また、コピーの言葉使いやチラシのデザイン性が、自社の商品・サービスのターゲット層にマッチしたものであるか、伝えたいことがひと目で伝わるような内容であるか、自社の問い合わせ先やアドレスがわかりやすいかなどを踏まえ、掲載内容を再点検しましょう。
チラシの内容を見直す際には「A/Bテスト」という方法を用いるのも有効です。
- チラシの反響が得られなかった理由について、仮説を立てる
- チラシのひとつの要素だけを異なる内容にして、2種類のチラシを作成する
- 2種類のチラシを、配布エリアと部数を変えずにポスティングしてみる
上記を実施してチラシの反響を見ることで、どちらのチラシが反響を得られるものかが明らかにできます。デザインや文字量、掲載する写真など、あらゆる方面で探ってみるとよいでしょう。

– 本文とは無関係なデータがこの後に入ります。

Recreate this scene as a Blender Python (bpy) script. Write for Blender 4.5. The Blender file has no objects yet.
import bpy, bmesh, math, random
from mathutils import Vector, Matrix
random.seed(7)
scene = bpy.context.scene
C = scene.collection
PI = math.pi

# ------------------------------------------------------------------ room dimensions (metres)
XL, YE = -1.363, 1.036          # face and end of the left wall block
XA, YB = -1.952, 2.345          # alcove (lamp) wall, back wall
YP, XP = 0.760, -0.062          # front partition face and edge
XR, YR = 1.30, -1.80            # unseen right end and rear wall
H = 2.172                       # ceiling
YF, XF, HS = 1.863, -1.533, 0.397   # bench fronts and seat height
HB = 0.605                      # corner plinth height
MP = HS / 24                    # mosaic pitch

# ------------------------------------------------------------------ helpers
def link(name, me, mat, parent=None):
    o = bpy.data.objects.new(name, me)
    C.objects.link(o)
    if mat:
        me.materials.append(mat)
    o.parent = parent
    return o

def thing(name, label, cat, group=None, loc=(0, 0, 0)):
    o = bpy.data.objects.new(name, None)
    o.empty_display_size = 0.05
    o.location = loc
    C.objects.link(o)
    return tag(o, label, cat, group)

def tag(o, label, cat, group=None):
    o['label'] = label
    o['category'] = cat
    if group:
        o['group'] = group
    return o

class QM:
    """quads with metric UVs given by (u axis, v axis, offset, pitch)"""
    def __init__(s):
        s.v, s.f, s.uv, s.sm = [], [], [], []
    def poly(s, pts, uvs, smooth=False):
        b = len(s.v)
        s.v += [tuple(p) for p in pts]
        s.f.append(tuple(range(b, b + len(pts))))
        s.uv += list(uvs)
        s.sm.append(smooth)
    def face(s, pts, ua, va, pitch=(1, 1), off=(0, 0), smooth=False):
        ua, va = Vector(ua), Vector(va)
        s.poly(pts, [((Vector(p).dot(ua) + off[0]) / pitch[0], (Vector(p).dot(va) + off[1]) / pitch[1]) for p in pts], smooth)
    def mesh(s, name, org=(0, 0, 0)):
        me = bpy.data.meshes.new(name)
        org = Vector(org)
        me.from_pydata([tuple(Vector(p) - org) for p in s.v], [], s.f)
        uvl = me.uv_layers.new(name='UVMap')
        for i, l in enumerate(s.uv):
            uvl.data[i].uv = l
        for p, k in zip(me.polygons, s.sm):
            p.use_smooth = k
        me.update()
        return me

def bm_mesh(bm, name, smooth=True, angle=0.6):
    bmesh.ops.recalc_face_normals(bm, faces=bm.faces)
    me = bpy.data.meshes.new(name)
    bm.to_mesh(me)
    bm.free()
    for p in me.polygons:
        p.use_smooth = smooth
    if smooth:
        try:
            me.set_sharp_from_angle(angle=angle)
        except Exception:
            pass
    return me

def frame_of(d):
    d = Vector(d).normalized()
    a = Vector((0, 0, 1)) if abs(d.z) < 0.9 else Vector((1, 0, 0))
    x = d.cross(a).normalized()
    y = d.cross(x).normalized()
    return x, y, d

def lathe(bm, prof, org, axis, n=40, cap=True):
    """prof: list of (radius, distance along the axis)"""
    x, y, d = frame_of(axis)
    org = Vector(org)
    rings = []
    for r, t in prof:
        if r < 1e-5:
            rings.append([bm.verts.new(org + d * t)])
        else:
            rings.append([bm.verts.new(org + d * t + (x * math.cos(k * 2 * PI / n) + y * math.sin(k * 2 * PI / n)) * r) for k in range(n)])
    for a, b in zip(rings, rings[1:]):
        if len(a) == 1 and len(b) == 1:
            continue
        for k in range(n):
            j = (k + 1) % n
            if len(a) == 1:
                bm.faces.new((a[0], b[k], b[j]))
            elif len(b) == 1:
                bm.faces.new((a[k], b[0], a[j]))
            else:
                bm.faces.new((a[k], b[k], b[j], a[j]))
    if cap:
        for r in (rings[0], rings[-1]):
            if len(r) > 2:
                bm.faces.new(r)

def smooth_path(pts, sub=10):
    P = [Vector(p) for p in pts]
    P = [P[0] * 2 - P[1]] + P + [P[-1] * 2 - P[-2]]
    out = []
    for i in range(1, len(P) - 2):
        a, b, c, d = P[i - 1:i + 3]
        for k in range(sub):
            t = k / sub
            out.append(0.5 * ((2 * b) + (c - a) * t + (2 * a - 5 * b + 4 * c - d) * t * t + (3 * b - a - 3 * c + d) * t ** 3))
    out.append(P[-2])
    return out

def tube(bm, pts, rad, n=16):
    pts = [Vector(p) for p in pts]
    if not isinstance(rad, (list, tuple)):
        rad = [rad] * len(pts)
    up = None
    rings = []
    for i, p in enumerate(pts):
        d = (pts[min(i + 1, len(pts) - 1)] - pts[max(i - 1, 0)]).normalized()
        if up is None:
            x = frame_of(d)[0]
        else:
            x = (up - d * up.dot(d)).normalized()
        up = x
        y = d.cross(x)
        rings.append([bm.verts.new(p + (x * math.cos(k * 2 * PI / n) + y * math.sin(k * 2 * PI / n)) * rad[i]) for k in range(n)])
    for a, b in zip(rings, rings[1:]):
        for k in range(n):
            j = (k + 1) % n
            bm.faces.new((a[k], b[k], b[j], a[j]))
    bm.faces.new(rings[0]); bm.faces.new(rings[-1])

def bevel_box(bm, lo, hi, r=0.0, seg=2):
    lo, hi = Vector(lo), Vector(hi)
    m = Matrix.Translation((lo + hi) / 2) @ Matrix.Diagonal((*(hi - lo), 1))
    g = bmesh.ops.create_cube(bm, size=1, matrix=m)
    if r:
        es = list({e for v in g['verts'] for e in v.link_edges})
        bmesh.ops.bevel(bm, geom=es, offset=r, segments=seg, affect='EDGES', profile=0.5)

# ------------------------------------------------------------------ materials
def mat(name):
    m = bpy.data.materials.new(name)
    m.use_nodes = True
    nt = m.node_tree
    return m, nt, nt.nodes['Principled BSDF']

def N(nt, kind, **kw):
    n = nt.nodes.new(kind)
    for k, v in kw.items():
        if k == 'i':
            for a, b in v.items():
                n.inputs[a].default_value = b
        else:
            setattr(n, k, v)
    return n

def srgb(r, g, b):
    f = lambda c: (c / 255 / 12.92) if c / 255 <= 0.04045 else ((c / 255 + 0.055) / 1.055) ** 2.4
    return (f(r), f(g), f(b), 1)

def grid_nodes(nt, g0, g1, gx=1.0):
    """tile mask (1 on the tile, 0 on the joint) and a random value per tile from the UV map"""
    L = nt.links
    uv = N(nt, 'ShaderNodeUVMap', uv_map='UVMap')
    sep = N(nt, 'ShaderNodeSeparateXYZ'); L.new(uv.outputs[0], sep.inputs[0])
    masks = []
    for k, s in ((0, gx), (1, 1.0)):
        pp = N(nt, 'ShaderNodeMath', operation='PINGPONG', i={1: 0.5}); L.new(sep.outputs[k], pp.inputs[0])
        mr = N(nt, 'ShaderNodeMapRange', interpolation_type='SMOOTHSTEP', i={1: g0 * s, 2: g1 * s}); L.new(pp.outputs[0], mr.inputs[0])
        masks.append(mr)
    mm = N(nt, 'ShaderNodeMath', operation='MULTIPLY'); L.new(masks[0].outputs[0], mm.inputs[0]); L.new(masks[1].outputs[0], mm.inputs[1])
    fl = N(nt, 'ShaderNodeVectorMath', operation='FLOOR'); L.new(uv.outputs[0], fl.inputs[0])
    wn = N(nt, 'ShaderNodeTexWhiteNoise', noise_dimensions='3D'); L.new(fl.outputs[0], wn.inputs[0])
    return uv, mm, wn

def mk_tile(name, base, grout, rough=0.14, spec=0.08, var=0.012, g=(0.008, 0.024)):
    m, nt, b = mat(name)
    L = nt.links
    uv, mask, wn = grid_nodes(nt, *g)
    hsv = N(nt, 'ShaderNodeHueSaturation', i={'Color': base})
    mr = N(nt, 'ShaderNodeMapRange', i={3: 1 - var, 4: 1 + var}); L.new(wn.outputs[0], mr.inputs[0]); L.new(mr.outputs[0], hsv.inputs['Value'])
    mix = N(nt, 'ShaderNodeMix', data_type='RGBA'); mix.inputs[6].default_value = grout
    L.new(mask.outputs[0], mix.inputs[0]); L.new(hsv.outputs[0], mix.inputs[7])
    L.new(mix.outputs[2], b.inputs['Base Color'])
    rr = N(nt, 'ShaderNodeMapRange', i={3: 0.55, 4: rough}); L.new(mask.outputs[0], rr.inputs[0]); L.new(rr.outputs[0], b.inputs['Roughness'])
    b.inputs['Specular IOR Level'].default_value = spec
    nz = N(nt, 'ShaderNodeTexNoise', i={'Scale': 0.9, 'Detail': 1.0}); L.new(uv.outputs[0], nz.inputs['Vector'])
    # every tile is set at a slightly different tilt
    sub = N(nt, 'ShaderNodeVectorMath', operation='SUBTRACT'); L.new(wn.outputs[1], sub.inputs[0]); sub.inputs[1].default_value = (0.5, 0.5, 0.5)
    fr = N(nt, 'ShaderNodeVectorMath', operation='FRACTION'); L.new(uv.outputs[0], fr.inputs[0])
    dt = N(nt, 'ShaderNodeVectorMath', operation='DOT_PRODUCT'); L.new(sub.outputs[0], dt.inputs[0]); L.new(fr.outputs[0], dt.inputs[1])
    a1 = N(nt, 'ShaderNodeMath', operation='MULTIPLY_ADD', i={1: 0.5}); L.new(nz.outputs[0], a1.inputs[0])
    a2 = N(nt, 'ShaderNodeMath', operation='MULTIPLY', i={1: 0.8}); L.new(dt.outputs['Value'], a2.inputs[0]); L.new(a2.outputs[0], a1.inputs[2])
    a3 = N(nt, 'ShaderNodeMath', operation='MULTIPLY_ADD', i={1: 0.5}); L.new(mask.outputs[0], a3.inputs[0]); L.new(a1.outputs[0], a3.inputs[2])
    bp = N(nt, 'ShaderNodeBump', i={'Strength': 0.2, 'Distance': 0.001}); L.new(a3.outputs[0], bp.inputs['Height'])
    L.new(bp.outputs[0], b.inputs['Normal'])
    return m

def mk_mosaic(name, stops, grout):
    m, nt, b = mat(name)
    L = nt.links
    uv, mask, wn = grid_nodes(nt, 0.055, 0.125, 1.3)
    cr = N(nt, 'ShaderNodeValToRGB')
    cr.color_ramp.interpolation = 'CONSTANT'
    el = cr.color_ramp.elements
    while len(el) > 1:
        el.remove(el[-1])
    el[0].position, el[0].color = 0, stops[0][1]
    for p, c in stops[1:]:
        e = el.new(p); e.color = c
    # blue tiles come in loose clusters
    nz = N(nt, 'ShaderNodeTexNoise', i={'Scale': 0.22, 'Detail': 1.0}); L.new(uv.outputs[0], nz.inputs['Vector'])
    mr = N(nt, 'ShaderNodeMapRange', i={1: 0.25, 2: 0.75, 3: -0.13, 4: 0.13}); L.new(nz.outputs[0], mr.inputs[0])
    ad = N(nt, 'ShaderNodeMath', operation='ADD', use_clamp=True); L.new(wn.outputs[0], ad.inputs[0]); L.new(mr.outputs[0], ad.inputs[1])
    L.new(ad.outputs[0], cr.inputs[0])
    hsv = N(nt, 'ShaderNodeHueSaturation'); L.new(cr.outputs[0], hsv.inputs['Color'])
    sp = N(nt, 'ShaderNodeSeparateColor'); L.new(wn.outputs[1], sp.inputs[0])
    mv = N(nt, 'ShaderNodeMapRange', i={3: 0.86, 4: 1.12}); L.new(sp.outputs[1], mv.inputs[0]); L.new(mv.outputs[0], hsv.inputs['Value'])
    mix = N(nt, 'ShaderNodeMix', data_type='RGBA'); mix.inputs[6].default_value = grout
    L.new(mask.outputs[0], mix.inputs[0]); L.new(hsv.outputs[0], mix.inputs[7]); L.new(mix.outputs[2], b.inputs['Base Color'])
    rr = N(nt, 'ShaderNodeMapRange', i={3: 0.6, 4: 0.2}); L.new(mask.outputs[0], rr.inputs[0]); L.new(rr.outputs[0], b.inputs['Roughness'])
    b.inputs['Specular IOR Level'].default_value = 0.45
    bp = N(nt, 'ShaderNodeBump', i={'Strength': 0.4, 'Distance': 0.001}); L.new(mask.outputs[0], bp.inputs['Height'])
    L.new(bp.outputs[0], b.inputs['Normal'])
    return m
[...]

チラシのデザイン方法については、こちらの記事で詳しく解説しています。あわせてご覧ください。
まとめ
今回は、チラシのポスティングのメリットや、より高い反響を得るための具体的な方法について紹介しました。
ポスティングは、エリアを絞って配布することで自店の商圏のピンポイントに情報を届けることができ、コストを低く抑えることができるというメリットがあります。さらに、エリア設定やターゲット設定を適切にしたうえでクーポンや特典を掲載したチラシを配布することで、具体的な効果測定を行うこともできます。自店のWEBサイトもあわせて活用すれば、ユーザー情報の収集にも役立つでしょう。
効果が得られなかった場合には、ターゲット設定やエリア設定を見直し、さらにチラシ内容を複数用意してA/Bテストを行ってみるなどの対策をとることで問題を解消することも可能です。
自店の商品・サービスにあったチラシのポスティングで、より効果的な反響を目指してみてはいかがでしょうか。